Recording was sort of a mess. There were parts we had to rewrite on the spot, or change because we couldn't remember how they went. Jeff suggested we record all the vocals at once in the same room which made the process harder. He seemed to mix it quickly and before we knew it were on our way back to New Jersey. At the time I was not pleased with the final product. It's definitely a group of individual songs, not a whole piece. It was dirtier and more raw than anything else we had done.
I remember getting the test press and thinking it didn't sound like a You and I record. I was living with Geoff Rickley from Thursday at the time and I left the test press on the kitchen table with a note asking if he could listen to it. He wrote up a song by song description of what he thought of it, I wish I still had it. Looking back, for having only played bass a short time, I think Justin managed to get a great bass tone. It really drives the record well. The drums also sound way more wide open on this recording.

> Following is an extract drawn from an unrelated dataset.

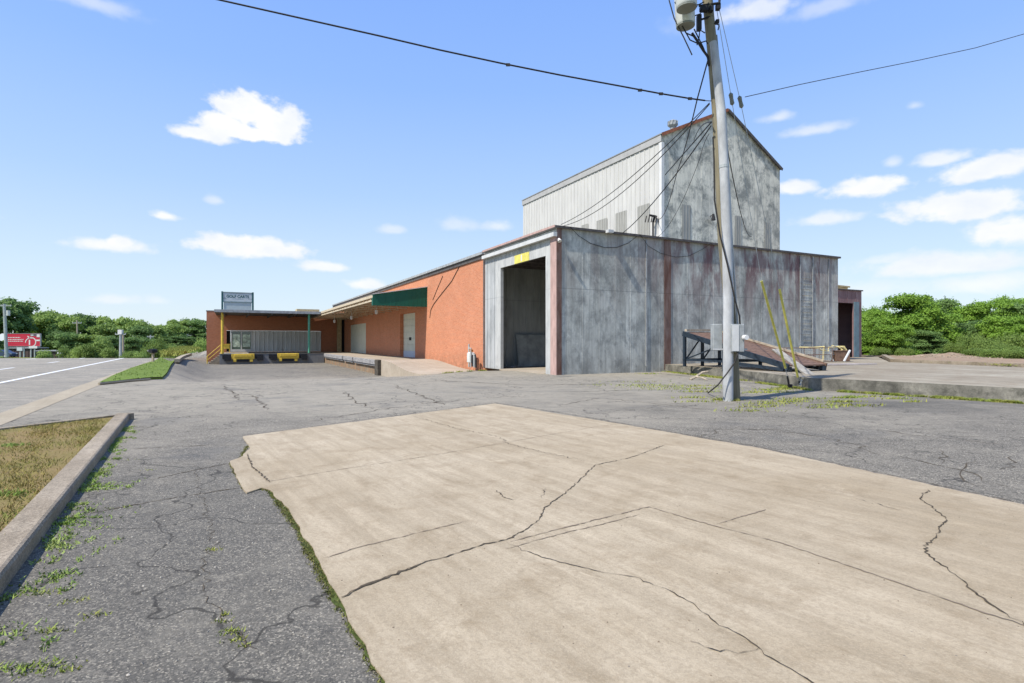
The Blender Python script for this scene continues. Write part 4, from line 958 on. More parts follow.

If we had to have a "break up" record then I think this is a good one. It gives small previews into where the band would have went while outlining some of the characteristics the band had become synonymous with. Some songs are pretty definitively You and I, while other songs are You and I experimenting with a non-existent future version of itself. The record came out while I was on tour with The Assistant (my band after You and I). It was strange because it was selling quite well. You and I seemed to have suffered from the detriment of being more popular after we broke up than when were a band playing to 25 kids in a basement. I feel very humbled by all of it, 20 years later."